Thursday, February 8, 2007

Stock market in resilient mood

Benjamin Graham said that the market always surprise its participants. The market started its steep climb from November 2005 and reached the apex of 12,500 by May 2006. Suddenly, there was a downturn and market started falling, initially by 100-200 points. Then, there was panic all around and soon the market was trading at 8,900 levels by the middle of June 2006. Within a month the exuberance in the market had turned to extreme pessimism. Since then the market recovered and is making new highs. Often, it is correcting by a few hundred points but the market is showing a lot of resilience by bouncing back immediately. This shows the general mood is currently bullish and smart investors are willing to bet their money in the Indian economy. What moves the market? In the short term, behavioral irrationality of the market participants can take the market to extreme levels.
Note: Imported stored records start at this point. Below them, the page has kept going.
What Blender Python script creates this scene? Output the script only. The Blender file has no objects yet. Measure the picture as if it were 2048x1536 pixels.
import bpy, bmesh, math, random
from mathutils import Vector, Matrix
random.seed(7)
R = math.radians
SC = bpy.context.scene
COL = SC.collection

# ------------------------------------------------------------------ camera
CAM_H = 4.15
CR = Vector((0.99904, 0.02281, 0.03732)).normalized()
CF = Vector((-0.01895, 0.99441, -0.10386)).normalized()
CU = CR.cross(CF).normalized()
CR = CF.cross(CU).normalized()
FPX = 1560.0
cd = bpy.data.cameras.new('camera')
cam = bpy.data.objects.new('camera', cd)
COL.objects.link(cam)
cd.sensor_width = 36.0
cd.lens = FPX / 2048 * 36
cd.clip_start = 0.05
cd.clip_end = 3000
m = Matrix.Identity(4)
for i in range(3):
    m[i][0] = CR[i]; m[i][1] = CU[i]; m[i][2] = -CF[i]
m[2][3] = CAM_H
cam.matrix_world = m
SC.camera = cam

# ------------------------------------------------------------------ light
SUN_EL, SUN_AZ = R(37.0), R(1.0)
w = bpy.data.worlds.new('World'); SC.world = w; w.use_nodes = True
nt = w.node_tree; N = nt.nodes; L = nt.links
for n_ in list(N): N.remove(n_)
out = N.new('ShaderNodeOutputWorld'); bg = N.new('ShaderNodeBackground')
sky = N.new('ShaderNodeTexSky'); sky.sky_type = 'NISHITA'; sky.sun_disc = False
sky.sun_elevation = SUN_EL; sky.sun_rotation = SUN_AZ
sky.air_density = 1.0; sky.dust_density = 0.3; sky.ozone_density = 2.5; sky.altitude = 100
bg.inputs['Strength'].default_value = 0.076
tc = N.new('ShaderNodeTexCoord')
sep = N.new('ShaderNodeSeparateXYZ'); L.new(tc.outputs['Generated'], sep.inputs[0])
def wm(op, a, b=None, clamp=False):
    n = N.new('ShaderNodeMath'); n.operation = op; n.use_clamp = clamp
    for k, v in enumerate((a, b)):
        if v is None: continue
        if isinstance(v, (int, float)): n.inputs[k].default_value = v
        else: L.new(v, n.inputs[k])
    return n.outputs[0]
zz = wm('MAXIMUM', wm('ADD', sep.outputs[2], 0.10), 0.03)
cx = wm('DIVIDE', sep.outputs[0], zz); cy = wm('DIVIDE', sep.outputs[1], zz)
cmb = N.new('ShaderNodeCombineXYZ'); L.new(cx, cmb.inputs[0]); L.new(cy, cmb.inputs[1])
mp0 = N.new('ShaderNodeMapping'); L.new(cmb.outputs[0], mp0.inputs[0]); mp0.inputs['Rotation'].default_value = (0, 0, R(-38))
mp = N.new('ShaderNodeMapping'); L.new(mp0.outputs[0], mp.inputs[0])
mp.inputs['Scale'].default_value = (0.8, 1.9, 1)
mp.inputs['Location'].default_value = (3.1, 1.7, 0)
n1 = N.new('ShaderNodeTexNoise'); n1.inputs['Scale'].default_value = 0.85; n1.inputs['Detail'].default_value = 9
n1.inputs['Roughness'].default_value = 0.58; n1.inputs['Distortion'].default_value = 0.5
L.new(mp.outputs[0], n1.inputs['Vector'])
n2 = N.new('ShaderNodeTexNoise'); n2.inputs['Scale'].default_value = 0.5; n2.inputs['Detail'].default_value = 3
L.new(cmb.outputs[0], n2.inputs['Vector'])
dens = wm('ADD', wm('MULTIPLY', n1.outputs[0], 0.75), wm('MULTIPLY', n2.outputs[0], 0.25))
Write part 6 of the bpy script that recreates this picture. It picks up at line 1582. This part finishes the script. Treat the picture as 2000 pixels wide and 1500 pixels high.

But in the long run, the market valuation has to converge with the underlying fundamentals of the economy and the corporate performance. In May 2006, the market had reached excessive levels ignoring some deteriorating fundamentals. The crude price was ruling at an all-time high of $78 per barrel, inflation was rising and the Reserve Bank of India (RBI) was forced to increase interest rates. This would have been detrimental for corporate profits and there was a fear of slow down in the economy, which prompted the market to correct and reflect the changed fundamentals. Currently, the economy looks much healthier. The oil price has cooled down, the corporate profits were good for the first half of the year and they have given good guidance for the rest of the year. The economy has grown by nine percent in nominal terms in the first half of the year. This translates to a growth of 14 percent in real term. If the economy can maintain the same growth rate for the rest of the year, we can assume that the companies that are part of the Sensex will grow by at least 20 percent.